[PROVIDED MATERIAL]
────────────────────────────────────────
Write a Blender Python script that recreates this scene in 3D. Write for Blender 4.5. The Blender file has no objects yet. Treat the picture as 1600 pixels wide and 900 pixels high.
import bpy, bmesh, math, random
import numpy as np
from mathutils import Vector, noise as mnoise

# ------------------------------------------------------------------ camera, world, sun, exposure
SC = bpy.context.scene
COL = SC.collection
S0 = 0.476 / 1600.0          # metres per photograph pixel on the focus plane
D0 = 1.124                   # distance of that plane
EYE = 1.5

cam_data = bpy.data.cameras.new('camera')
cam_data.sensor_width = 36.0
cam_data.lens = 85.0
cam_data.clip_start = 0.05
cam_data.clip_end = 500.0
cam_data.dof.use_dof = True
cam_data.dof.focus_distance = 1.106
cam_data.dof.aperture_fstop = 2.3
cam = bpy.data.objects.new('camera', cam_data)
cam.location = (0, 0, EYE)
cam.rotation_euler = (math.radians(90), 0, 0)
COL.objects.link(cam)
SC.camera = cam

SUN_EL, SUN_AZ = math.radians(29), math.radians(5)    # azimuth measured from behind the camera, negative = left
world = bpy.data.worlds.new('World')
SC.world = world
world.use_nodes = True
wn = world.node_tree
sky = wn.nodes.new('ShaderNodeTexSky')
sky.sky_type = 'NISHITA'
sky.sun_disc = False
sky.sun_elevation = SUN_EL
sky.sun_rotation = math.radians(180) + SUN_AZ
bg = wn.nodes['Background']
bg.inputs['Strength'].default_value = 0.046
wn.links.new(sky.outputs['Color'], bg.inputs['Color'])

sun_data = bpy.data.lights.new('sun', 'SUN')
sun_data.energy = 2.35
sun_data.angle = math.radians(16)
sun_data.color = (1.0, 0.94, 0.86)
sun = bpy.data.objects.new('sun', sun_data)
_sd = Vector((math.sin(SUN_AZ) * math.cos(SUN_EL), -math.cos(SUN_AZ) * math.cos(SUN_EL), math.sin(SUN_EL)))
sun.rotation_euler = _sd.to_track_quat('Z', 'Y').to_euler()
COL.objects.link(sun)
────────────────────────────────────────
[WHAT IS REQUIRED] Reproduce each line holding the word "objects".

[TASK SOLUTION]
Write a Blender Python script that recreates this scene in 3D. Write for Blender 4.5. The Blender file has no objects yet. Treat the picture as 1600 pixels wide and 900 pixels high.
cam = bpy.data.objects.new('camera', cam_data)
COL.objects.link(cam)
sun = bpy.data.objects.new('sun', sun_data)
COL.objects.link(sun)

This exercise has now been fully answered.